What I see in the e-mail client's logfile is:
2011.11.15 01:30:19 SMTP (smtp.live.com): [tx] RCPT TO: <*****>
2011.11.15 01:30:19 SMTP (smtp.live.com): <rx> 501 5.5.4 Invalid Email address
The asterisked value is the recipient's e-mail address. That e-mail address is the one provided by SG when it passes an e-mail through an alias. For example, I may have an alias defined at SG that looks like:
<keyword>.[<count>.]<sgacct>@xoxy.net
xoxy.net is one of SG's domains. The max receive count is optional. So I give a <keyword>.<sgacct>@xoxy.net alias to someone. They send me an e-mail using that alias. It gets delivered to me. The From header that SG added has:
From: +<keyword>+<mysgacct>+<sghash>.<senderusername>#<senderdomain>@spamgourmet.com
So when I try to reply to this aliased e-mail, my e-mail client's will be sending the following command:
RCPT TO: +<keyword>+<mysgacct>+<sghash>.<senderusername>#<senderdomain>@spamgourmet.com
Right after my client issues its RCPT TO command with that value, the SMTP server rejects it with a 501 error. To the SMTP mail server, the value for the RCPT TO command has invalid syntax.

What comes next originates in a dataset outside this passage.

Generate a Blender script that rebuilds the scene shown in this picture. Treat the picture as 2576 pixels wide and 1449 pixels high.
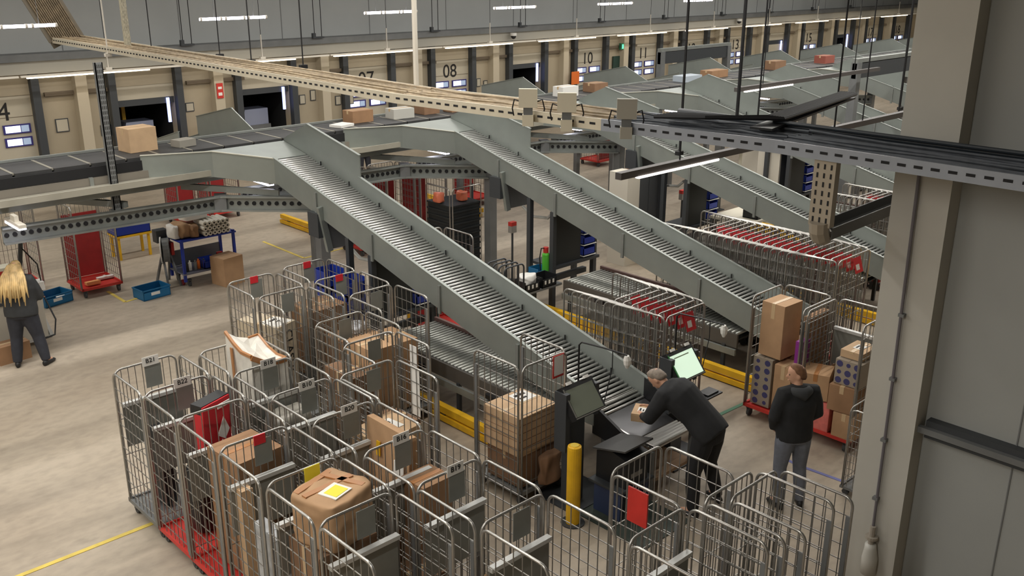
import bpy, math, random
from mathutils import Vector, Matrix
random.seed(7)
S = bpy.context.scene
C = S.collection
for o in list(bpy.data.objects):
    bpy.data.objects.remove(o, do_unlink=True)
R = math.radians
# ------------------------------------------------------------------ camera
cd = bpy.data.cameras.new('camera'); cam = bpy.data.objects.new('camera', cd); C.objects.link(cam)
cd.sensor_width = 36.0; cd.lens = 2391.7 / 2576 * 36.0; cd.clip_start = 0.05; cd.clip_end = 300
pt, yw, rl = R(18.763), R(46.445), R(0.134)
fw = Vector((math.cos(pt)*math.cos(yw), math.cos(pt)*math.sin(yw), -math.sin(pt)))
rt = Vector((math.sin(yw), -math.cos(yw), 0)); up = rt.cross(fw)
r2 = rt*math.cos(rl) + up*math.sin(rl); u2 = -rt*math.sin(rl) + up*math.cos(rl)
cam.matrix_world = Matrix(((r2.x, u2.x, -fw.x, 0), (r2.y, u2.y, -fw.y, 0), (r2.z, u2.z, -fw.z, 6.1), (0, 0, 0, 1)))
S.camera = cam
# ------------------------------------------------------------------ world, lights, exposure
W = bpy.data.worlds.new('hall_air'); S.world = W; W.use_nodes = True
W.node_tree.nodes['Background'].inputs[0].default_value = (0.80, 0.86, 0.95, 1)
W.node_tree.nodes['Background'].inputs[1].default_value = 0.10
S.view_settings.view_transform = 'Standard'; S.view_settings.look = 'None'
S.view_settings.gamma = 1.0; S.view_settings.use_curve_mapping = False
S.view_settings.exposure = 0.0
def area(name, loc, sx, sy, watt, col=(1, 0.965, 0.91), rot=(0, 0, 0)):
    l = bpy.data.lights.new(name, 'AREA'); l.shape = 'RECTANGLE'; l.size = sx; l.size_y = sy
    l.energy = watt; l.color = col
    o = bpy.data.objects.new(name, l); o.location = loc; o.rotation_euler = rot; C.objects.link(o)
    return o
# unseen luminaire rows under the roof; short one added to brighten column and partition
for lx, ln, ly, w in ((31, 34, 3.5, 700), (-3, 10, 3.5, 420), (20, 56, 9.0, 1850), (20, 56, 13.4, 1750), (20, 56, 20.0, 1700)):
    area('unseen_light_row', (lx, ly, 7.6), ln, 0.3, w)
area('dock_light_row', (30, 25.3, 3.75), 56, 0.12, 170, (1, 0.93, 0.80))
# ------------------------------------------------------------------ materials
def lin(c):
    return tuple(((v/255)/12.92 if v/255 <= 0.04045 else ((v/255+0.055)/1.055)**2.4) for v in c)
MT = {}
def mat(name, col, rough=0.6, metal=0.0, var=0.0, scale=6.0, emit=0.0, alpha=1.0, bump=0.0, stretch=(1, 1, 1), spec=0.5):
    if name in MT: return MT[name]
    m = bpy.data.materials.new(name); m.use_nodes = True; nt = m.node_tree; b = nt.nodes['Principled BSDF']
    c = lin(col) + (1,)
    b.inputs['Base Color'].default_value = c; b.inputs['Roughness'].default_value = rough
    b.inputs['Metallic'].default_value = metal; b.inputs['Specular IOR Level'].default_value = spec
    if var > 0 or bump > 0:
        tc = nt.nodes.new('ShaderNodeTexCoord'); mp = nt.nodes.new('ShaderNodeMapping'); mp.inputs['Scale'].default_value = stretch
        nz = nt.nodes.new('ShaderNodeTexNoise'); nz.inputs['Scale'].default_value = scale; nz.inputs['Detail'].default_value = 5
        nt.links.new(tc.outputs['Object'], mp.inputs[0]); nt.links.new(mp.outputs[0], nz.inputs['Vector'])
        if var > 0:
            rp = nt.nodes.new('ShaderNodeValToRGB')
            rp.color_ramp.elements[0].position = 0.3; rp.color_ramp.elements[1].position = 0.7
            rp.color_ramp.elements[0].color = tuple(max(0, v*(1-var)) for v in c[:3]) + (1,)
            rp.color_ramp.elements[1].color = tuple(min(1, v*(1+var)) for v in c[:3]) + (1,)
            nt.links.new(nz.outputs['Fac'], rp.inputs[0]); nt.links.new(rp.outputs[0], b.inputs['Base Color'])
        if bump > 0:
            bp = nt.nodes.new('ShaderNodeBump'); bp.inputs['Strength'].default_value = bump; bp.inputs['Distance'].default_value = 0.02
            nt.links.new(nz.outputs['Fac'], bp.inputs['Height']); nt.links.new(bp.outputs[0], b.inputs['Normal'])
    if emit > 0:
        b.inputs['Emission Color'].default_value = c; b.inputs['Emission Strength'].default_value = emit
    if alpha < 1:
        b.inputs['Alpha'].default_value = alpha
    MT[name] = m
    return m
galv = mat('galvanised_sheet', (146, 152, 147), 0.4, 0.4, 0.05, 3)
galvd = mat('galvanised_beam', (142, 146, 142), 0.5, 0.4, 0.12, 3)
steel = mat('grey_painted_steel', (118, 120, 120), 0.5, 0.2, 0.1, 3)
steeld = mat('dark_painted_steel', (66, 69, 72), 0.5, 0.2)
chrome = mat('zinc_tube', (170, 168, 163), 0.28, 0.75, 0.08, 20)
wirem = mat('zinc_wire', (146, 144, 139), 0.35, 0.65)
rollm = mat('roller_steel', (226, 225, 222), 0.28, 0.55)
black = mat('black_plastic', (30, 31, 33), 0.45)
blackm = mat('matt_black', (22, 22, 24), 0.8)
rubber = mat('grey_rubber', (70, 70, 70), 0.8)
beltm = mat('sorter_carrier', (58, 58, 58), 0.6, 0.0, 0.2, 2)
cream = mat('cream_wall_panel', (166, 154, 132), 0.7, 0, 0.06, 1.2)
creamd = mat('cream_door_panel', (182, 174, 156), 0.55, 0, 0.04, 1.5)
greyw = mat('grey_wall_sheet', (166, 169, 168), 0.65, 0, 0.05, 0.7)
colm = mat('column_concrete', (184, 181, 172), 0.75, 0, 0.05, 1.5)
wallr = mat('grey_partition', (158, 160, 157), 0.7, 0, 0.04, 1.0)
red = mat('red_plastic', (196, 52, 44), 0.5, 0, 0.1, 6)
redd = mat('dark_red_panel', (150, 36, 36), 0.6, 0, 0.12, 6)
redtag = mat('red_tag', (205, 40, 50), 0.5)
blue = mat('blue_crate', (30, 54, 150), 0.45)
teal = mat('teal_blue_bin', (24, 104, 150), 0.5)
yellow = mat('yellow_paint', (226, 176, 28), 0.5, 0, 0.14, 4)
yellowl = mat('yellow_line_paint', (214, 190, 92), 0.7, 0, 0.15, 5)
white = mat('white_card', (232, 230, 224), 0.6)
greyplate = mat('grey_shelf_plate', (134, 136, 130), 0.5, 0.2, 0.08, 4)
shelfedge = mat('shelf_edge_zinc', (206, 207, 204), 0.4, 0.3)
card = [mat('cardboard_a', (182, 146, 110), 0.8, 0, 0.08, 5), mat('cardboard_b', (156, 120, 88), 0.8, 0, 0.1, 5),
        mat('cardboard_c', (196, 165, 130), 0.8, 0, 0.08, 5), mat('cardboard_d', (138, 106, 80), 0.8, 0, 0.1, 5)]
tapem = mat('brown_packing_tape', (172, 118, 70), 0.3)
tapec = mat('pale_packing_tape', (206, 178, 140), 0.25)
ink = mat('black_ink', (26, 24, 24), 0.7)
dark = mat('dark_trailer_inside', (20, 21, 23), 0.8)
lampm = mat('lamp_tube', (255, 246, 232), 0.5, emit=9)
lampc = mat('lamp_tube_cool', (240, 236, 255), 0.5, emit=14)
lampw = mat('daylit_door_pane', (226, 232, 255), 0.3, emit=1.5)
bluepane = mat('blue_edged_frame', (58, 54, 120), 0.4)
dgreen = mat('dark_green_door', (34, 58, 50), 0.5)
exitg = mat('exit_sign_green', (90, 220, 160), 0.5, emit=2.0)
denim = mat('grey_denim', (104, 108, 118), 0.85, 0, 0.15, 14)
denimd = mat('dark_trousers', (48, 50, 58), 0.85, 0, 0.12, 14)
cloth = mat('black_cloth', (30, 31, 33), 0.85, 0, 0.2, 10)
cloth2 = mat('charcoal_cloth', (52, 54, 56), 0.85, 0, 0.15, 10)
skin = mat('skin', (206, 158, 130), 0.55)
hairb = mat('blonde_hair', (206, 176, 120), 0.5, 0, 0.35, 18, stretch=(1, 1, 0.12), bump=0.5)
hairg = mat('grey_hair', (140, 128, 116), 0.7, 0, 0.25, 30)
hairr = mat('short_brown_hair', (120, 84, 58), 0.7, 0, 0.25, 30)
shoem = mat('shoe_leather', (28, 28, 30), 0.5)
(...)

Did SG recently change the syntax they use to compile the reply-to e-mail address they put in the From header for e-mails delivered through their aliasing service? I know that I've had this problem for maybe a couple weeks where I cannot reply to e-mails aliased through SG because the SMTP server doesn't like the syntax for the e-mail address provided by SG in the From header (and then used in the To header which is the value used in the RCPT TO command). The problem might be older because I may not have been replying to aliased e-mails until recently.
The SMTP servers don't like the syntax used by SG for the reply-to e-mail address specified in their From header they add to e-mails aliased through their service. So I can receive aliased e-mails but I cannot reply to them using SG's e-mail address they put in the From header.